President George W. Bush issued a new warning to Syria to withdraw its forces from Lebanon, with the White House saying the Damascus government was having an intimidatory impact as Lebanon stages elections.

Bush said he was “disturbed” by reports that Syrian intelligence remain in Lebanon, in breach of a UN resolution ordering all Syrian forces out of the country.

“Our message to Syria — and it’s not just the message of the United States; the United Nations has said the same thing — is that in order for Lebanon to be free,” Syria needs to “not only remove their military, but to remove intelligence officers as well,” Bush said at the White House.

UN Secretary General
Kofi Annan on Friday ordered a UN verification mission back to Lebanon because of reports of “elements” of Syrian intelligence still in the country which is halfway through a four-stage national election.

A UN Security Council resolution passed in September ordered all foreign nations to withdraw their forces from Lebanon.

Syria has strongly denied that any of its forces remain in the neighbouring country where it has had a predominant influence for three decades.

In Damascus, Information Minister Mehdi Dakhlallah said the comments by Bush and other US administration officials were “false and lacking in objectivity”.

“All Syrian forces, whatever their service, have been withdrawn from Lebanon,” the minister told the official SANA news agency.

White House spokesman Scott McClellan said the United States was “deeply concerned about Syria’s interference and intimidation inside Lebanon.”

“Syria needs to comply fully with United Nations Council Resolution 1559. That means getting all their intelligence operatives out of Lebanon,” he added. “We are concerned that those intelligence operatives are interfering in Lebanon’s internal affairs.

“We have all called on the United Nations to send the verification teams back to Lebanon,” McClellan said.

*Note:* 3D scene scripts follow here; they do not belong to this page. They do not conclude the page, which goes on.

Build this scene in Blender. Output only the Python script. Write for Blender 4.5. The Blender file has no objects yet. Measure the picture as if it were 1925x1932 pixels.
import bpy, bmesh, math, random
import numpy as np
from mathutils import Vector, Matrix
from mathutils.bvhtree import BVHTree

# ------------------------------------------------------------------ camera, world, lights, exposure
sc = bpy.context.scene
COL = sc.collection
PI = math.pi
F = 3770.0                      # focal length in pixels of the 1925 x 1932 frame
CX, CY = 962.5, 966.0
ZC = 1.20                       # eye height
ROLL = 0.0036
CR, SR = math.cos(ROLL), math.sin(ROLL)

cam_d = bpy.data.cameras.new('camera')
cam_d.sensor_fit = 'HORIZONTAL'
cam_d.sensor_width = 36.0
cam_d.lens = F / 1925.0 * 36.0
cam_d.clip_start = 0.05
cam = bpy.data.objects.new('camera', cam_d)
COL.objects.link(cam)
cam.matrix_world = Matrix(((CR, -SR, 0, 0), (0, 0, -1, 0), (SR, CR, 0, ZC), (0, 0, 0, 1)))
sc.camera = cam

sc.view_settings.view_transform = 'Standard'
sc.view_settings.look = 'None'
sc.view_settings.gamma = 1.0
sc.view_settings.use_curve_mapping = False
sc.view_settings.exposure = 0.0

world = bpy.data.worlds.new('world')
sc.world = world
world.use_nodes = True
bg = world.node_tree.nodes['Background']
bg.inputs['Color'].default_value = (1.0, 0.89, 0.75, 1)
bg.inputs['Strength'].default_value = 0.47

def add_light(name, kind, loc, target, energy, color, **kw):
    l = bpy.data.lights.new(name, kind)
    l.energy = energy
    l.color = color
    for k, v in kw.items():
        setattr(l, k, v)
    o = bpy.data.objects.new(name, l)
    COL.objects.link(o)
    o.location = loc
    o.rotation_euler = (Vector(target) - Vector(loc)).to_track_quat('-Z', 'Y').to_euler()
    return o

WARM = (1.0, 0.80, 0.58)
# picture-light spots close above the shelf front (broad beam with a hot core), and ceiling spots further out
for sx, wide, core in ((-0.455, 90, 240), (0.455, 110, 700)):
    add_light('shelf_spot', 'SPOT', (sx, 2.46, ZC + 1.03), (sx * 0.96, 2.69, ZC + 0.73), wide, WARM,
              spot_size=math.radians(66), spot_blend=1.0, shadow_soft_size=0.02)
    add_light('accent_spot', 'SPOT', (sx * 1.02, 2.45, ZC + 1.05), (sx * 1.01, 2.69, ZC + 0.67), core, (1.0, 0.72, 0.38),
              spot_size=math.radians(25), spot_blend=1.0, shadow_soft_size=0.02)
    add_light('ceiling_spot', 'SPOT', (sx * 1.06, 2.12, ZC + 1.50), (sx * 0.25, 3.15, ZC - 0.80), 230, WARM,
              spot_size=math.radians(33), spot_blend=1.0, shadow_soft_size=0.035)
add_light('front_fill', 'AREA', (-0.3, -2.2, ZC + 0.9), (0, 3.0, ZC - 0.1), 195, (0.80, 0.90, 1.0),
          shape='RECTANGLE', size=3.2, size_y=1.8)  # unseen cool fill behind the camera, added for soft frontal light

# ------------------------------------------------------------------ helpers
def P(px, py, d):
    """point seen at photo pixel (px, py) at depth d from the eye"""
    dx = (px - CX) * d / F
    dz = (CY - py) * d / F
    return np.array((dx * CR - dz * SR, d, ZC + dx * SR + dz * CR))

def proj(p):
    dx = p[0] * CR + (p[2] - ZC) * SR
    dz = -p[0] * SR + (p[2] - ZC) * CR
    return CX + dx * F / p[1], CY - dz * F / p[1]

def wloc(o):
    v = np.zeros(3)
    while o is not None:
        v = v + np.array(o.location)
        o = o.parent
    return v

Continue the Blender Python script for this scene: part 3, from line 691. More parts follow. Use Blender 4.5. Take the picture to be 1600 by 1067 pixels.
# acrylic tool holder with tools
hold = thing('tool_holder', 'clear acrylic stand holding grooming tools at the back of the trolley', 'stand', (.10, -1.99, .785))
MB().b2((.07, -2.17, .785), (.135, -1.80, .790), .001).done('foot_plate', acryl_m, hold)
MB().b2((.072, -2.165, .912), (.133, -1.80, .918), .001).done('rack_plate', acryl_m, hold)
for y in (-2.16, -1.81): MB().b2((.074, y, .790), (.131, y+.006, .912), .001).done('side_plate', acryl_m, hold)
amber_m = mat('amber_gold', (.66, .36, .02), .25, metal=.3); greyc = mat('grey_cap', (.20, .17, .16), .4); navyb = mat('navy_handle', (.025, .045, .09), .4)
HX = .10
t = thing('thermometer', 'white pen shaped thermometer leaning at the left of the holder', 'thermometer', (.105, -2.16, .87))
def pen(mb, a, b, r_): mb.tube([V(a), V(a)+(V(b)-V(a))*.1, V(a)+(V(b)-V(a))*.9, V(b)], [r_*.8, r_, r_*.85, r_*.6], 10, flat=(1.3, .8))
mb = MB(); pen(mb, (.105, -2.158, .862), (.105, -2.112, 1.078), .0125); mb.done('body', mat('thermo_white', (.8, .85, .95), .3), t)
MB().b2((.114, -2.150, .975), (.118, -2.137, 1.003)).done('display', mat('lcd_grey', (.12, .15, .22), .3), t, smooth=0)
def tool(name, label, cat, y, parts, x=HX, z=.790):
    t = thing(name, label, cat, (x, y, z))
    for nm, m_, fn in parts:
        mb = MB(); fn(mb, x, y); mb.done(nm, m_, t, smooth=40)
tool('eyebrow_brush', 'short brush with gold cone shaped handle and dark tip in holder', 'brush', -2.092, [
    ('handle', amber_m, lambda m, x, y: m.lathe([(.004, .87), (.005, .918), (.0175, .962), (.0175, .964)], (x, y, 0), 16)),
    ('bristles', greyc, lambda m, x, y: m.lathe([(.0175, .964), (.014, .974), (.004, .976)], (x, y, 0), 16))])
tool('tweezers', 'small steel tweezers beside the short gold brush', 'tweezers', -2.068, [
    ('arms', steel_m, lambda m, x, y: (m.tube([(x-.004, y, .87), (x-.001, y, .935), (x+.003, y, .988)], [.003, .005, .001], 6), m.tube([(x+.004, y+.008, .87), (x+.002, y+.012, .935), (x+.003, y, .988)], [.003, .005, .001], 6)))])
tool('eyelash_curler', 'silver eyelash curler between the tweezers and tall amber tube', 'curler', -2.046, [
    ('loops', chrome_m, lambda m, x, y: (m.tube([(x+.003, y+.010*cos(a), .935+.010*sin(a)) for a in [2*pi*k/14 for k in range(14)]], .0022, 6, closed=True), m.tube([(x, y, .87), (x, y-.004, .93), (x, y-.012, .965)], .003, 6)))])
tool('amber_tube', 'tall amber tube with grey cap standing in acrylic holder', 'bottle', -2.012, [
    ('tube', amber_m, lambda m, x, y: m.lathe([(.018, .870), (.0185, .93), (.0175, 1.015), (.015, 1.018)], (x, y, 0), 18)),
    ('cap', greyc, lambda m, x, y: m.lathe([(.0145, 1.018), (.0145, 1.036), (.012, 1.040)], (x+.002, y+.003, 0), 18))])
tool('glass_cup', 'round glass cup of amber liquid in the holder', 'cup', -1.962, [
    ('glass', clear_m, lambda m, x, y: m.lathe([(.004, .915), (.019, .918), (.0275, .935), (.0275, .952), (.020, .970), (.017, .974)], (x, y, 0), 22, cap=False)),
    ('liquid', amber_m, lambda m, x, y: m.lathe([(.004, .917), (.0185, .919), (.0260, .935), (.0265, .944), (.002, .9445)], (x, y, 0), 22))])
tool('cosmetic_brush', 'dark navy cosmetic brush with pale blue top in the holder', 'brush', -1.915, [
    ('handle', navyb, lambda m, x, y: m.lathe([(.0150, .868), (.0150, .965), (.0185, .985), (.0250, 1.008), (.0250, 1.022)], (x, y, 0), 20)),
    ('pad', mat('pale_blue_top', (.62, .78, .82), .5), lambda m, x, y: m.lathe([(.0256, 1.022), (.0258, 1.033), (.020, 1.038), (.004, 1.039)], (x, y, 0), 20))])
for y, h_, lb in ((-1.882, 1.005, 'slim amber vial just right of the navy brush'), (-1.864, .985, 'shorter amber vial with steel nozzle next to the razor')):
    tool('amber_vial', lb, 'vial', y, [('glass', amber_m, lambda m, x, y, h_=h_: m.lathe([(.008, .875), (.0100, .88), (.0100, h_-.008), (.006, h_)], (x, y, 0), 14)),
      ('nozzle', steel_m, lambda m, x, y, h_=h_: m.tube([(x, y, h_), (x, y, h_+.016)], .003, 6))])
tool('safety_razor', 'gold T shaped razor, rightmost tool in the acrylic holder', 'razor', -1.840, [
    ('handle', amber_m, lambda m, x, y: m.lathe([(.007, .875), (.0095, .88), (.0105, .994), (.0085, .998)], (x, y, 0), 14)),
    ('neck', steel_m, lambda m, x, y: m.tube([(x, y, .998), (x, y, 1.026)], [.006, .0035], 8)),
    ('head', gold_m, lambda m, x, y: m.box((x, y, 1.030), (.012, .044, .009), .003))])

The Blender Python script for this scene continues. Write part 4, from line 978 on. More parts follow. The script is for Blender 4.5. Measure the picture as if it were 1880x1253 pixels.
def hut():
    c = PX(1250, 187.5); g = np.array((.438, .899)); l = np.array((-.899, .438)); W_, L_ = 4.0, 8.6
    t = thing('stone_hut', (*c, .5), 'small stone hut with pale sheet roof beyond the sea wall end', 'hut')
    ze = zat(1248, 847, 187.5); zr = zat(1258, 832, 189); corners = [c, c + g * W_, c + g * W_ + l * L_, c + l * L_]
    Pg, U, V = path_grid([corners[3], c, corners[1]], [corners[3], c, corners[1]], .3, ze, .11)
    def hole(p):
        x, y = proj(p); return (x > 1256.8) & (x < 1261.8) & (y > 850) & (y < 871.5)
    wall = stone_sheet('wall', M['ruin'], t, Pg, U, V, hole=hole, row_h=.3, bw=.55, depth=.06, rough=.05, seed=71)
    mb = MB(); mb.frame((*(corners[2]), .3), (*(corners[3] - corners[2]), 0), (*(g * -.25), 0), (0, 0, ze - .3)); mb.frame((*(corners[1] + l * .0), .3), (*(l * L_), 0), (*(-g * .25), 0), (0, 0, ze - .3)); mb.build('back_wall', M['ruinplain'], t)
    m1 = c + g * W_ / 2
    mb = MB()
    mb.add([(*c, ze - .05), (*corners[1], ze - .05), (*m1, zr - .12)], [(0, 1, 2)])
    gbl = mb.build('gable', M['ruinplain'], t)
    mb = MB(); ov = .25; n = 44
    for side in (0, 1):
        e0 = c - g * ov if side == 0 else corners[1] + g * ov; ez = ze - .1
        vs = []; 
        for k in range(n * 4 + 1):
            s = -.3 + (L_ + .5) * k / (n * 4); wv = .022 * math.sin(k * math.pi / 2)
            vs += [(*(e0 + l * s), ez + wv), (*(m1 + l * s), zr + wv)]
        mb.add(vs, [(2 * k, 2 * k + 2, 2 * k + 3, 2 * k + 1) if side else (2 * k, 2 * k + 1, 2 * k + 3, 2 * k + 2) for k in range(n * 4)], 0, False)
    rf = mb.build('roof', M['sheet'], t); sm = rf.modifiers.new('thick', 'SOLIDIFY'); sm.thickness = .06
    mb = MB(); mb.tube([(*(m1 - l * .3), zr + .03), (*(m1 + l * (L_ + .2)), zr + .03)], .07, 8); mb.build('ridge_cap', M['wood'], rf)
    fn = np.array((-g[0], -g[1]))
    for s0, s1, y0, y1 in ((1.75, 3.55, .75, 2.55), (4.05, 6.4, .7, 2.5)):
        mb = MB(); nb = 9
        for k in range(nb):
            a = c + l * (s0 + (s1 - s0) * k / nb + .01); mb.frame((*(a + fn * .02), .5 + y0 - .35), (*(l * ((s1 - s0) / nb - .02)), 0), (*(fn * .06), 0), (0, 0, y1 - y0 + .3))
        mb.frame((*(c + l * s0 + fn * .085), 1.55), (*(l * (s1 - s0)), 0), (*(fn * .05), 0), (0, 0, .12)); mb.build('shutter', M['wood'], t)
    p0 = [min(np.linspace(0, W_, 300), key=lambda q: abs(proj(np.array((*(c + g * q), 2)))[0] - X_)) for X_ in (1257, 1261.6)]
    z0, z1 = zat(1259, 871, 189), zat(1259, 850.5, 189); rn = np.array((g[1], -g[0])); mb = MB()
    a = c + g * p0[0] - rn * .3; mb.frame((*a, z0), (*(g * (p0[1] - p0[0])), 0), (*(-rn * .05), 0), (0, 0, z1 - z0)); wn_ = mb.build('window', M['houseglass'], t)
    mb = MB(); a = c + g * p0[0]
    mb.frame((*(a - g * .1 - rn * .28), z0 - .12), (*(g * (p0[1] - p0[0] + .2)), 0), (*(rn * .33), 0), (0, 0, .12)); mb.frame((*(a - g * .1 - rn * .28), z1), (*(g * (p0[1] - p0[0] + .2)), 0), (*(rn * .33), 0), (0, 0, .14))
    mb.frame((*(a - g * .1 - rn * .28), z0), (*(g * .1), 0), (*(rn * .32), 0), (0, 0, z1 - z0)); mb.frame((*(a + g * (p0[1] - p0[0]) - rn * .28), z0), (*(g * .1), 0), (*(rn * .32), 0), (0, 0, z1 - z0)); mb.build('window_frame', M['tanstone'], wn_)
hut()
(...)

The State Department has also warned about Syria’s role in the Lebanese election, but spokesman Sean McCormack held back from the use of sanctions that could be applied under the Syria Accountability Act.

“This is not an issue between the US and Syria, this is an issue between Syria and the rest of the world,” McCormack told a briefing Friday.

A State Department official, speaking on condition of anonymity, said that the number of Syrian agents in Lebanon had not reduced despite the withdrawal promise by Damascus.

Terje Roed-Larsen, the UN secretary general’s envoy for Lebanon, is to meet Syria’s President Bashir Al-Assad in Damascus on Sunday to discuss the Syrian withdrawal and the UN resolution.